Augsburger Allgemeine (Land Nord)
So erhält Müll einen neuen Sinn
Bastelkunst Stojan Vilendecic sammelt, was andere wegwerfen, und formt daraus bemerkenswerte Dinge
„Es soll gar keine Kunst sein“, sagt Stojan Vilendecic über seine Sperrmüll-Skulpturen. Seit vielen Jahren sucht und bewahrt er Fundstücke, setzt sie dann zu Fantasiegebilden zusammen. Seine Werkstatt befand sich bislang, offen einsehbar und von Passanten oft fotografiert, in einem verwilderten Grünstreifen an der Nagahama-Allee, den heute der Provinopark-Komplex bedeckt. Nun ist Stojan in eine Lagerstätte nach Lechhausen ausgewichen.
Hier versammelt er, was ihm auf seinen Routen als Kurierfahrer für Arzneimittel ins Auge fällt. Jetzt kramt er zwei Paddel aus seinem Sammelsurium hervor; aus ihnen soll ein tanzendes Menschenpaar entstehen. Dann holt er hölzerne Kleiderbügel (Aufschrift: Textilhaus Vogel, Neustadt a. d. Aisch) und einen ovalen Spiegel (unverkennbar 1950er Jahre); alles soll sich zu einer rätselhaften Gestalt fügen. Stojan bevorzugt das Menschliche. Allerdings wird er in seinem bosnischen Heimatdorf Masici nahe Banja Luka, wohin er bald wieder reist, sein „Froschkonzert“fortsetzen. Eines der Amphibien ist schon aus allerlei Utensilien entstanden. Jetzt soll es auch ein Akkordeon bekommen.
Im Lechhauser Lager geht unterdessen etwas Ungewöhnliches seiner Vollendung entgegen. Auslöser war ein ausrangierter Rollstuhl, den der Kurierfahrer Stojan Vilendecic vom Straßenrand auflud, nachdem er sich bei Anwohnern vergewissert hatte. „Ich sah den Rollstuhl. Sofort kam die Idee. Aber du kannst keine Idee haben, wenn du nichts zum Basteln hast.“Und das hat er reichlich. In diesem Fall eine Backform für den Hut, Ofenrohre für Arme und Beine, einen Abfalleimer für den Körper des Rollstuhlfahrers. Der hat einen Roboter als Fahrhilfe hinter sich, hauptsächlich bestehend aus Aggregaten eines Kühlschranks. Mit diesem Helfer soll der Behinderte („Ich fühle mit ihm“) mittels eines Mikrofons in Form einer langen Tischlampe kommunizieren ...

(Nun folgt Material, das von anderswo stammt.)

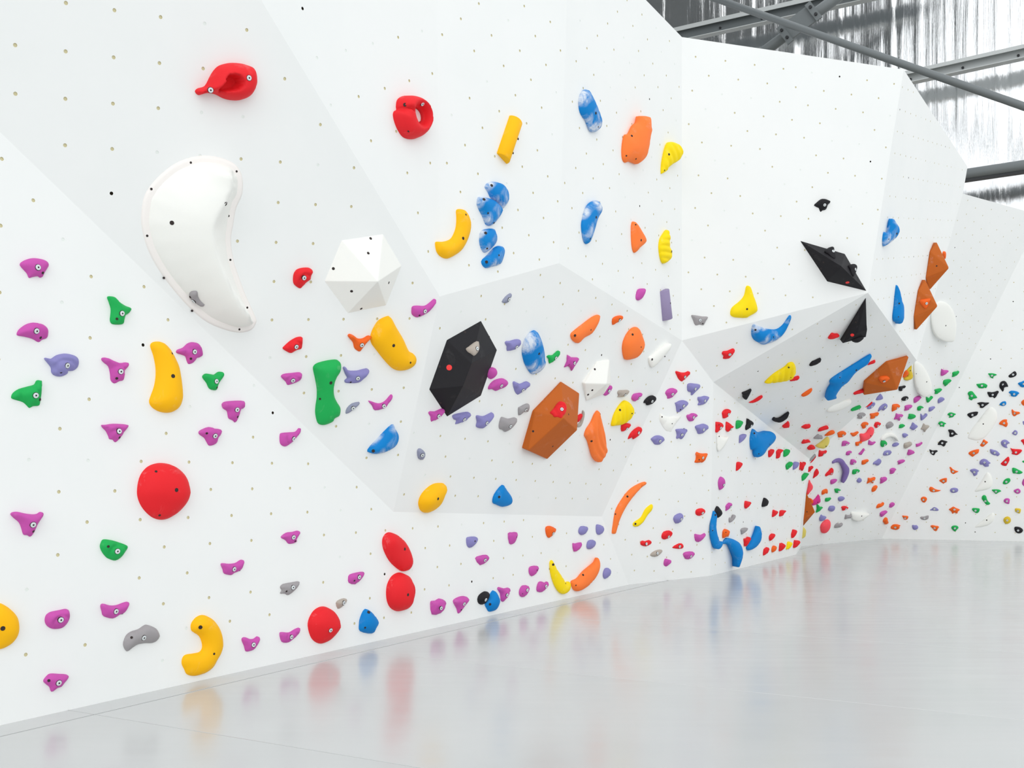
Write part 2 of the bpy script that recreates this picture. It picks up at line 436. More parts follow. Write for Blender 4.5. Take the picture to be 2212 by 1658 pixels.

Vilendecic’ Kopf ist voller Ideen, wie sein Lager voller Fundstücke ist. Eines bedingt das andere. Er ist der große Kombinator. Wäre er 1944 nicht als armer Bauernbub und ältestes von fünf Kindern in Bosnien geboren, sondern unter besseren Verhältnissen in Deutschland, wohin es ihn 1972 zog – vielleicht hätte sich ihm ein künstlerischer Weg erschlossen. Vielleicht wüsste er dann, dass Paul Klee, 1917 als Rekrut des Weltkriegs nach Gersthofen versetzt, am Lech große Kieselsteine sammelte und bemalte, dass Fundstücke als „Ready mades“oder als Teile von Assemblagen, Collagen, Mobiles künstlerischen Rang erwarben, dass Konsumgüter zum plakativen Gegenstand der Pop Art wurden und so weiter.
Das alles weiß Stojan Vilendecic nicht, denn er verbrachte seine Jahre als Lagerarbeiter, als Aushilfsgärtner und mit anderen Tätigkeiten bei der Augsburger KammgarnSpinnerei (AKS), bis er 2005 in Rente ging. Seitdem hat er fast alle Zeit für das, was er schon als Bub in Masici am liebsten tat: basteln!
„Viele sagen, es ist Kunst. Vielleicht naive Kunst. Ich sage nichts. Bin froh, wenn ich machen kann, was ich kann.“Stojan Vilendecic holt ein altes Fahrrad hervor, einen Gepäckträger, zwei Motorrad-Taschen und erläutert wort- und gestenreich, was er damit vorhat. „Wie kann ich aufhören? Wie geht das?“Offensichtlich lässt das auch die Überfluss- und Wegwerfgesellschaft nicht zu.